Phony 'National Militia' Netted 2 Pipe-Bomb Suspects

Denver Rocky Mountain News / August 5, 2000

Two men accused of dealing in illegal pipe bombs thought they were joining a supersecret national organization that shared their white supremacist views, federal court documents say.

But the clandestine "National Militia" the two 20-somethings believed was recruiting them actually consisted of just one person. He was an undercover agent with the U.S. Bureau of Alcohol, Tobacco and Firearms.

Rex Levi Rabou, 25, of Cheyenne and Carl Joel Carlson, 24, of Kimball, Neb., were arrested in Kimball on Wednesday.

The investigation that led to their arrests began in April, when Sheriff Roger Alsop of Laramie County, Wyo., asked the ATF for help. Alsop reported that the National Alliance, a white supremacist group founded by novelist William Pierce, was recruiting members in the Cheyenne area. Pierce, under the name Andrew McDonald, wrote the 1978 novel The Turner Diaries, said to have inspired Timothy McVeigh's bombing of the Oklahoma City federal building in 1995. The novel's plot involves a white supremacist group that bombs a federal building in Washington, D.C.

Documents filed in Denver U.S. District Court this week said Carlson is a regional leader of the National Alliance and Rabou is his chief assistant. The undercover agent's story in Wyoming, according to court documents, was "that he was an operative with a secretive national organization known as the National Militia, visiting the Nebraska / Wyoming area with the purpose of forming a small cell of the National Militia."

The agent also said he was at work "pre-positioning supplies" in the area.
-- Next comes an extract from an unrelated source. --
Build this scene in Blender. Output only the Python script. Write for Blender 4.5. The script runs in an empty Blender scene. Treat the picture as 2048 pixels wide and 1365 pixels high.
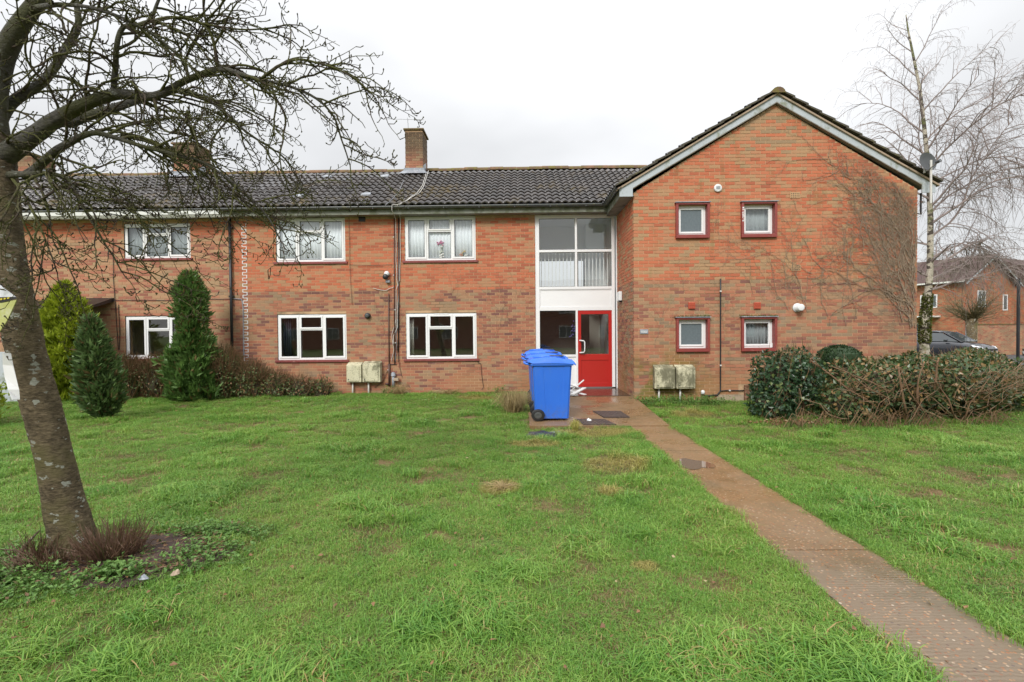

The "supplies" were to include pipe bombs. Some were to be used for training militia members, and some were to be used later in "operations," the agent said.

Court documents said both Rabou and Carlson expressed interest in joining the new "cell," recruiting their friends and providing pipe bombs. Rabou allegedly told the agent he had experience in making bombs out of steel pipe and had even made some in shop class.

And in mid-July when the agent visited Rabou's Cheyenne residence, Rabou showed off the work bench in his living room as the place where he made the bombs, explaining that his hacksaw could cut through a steel pipe in about 15 minutes, court documents said.

At two meetings with the agent just south of the Colorado-Wyoming border in June and July, Rabou allegedly handed over a total of 31 steel pipe bombs. Rabou and Carlson both face federal charges, Rabou in Colorado and Carlson in Nebraska. If convicted of transferring unregistered destructive devices, each faces up to 10 years in federal prison.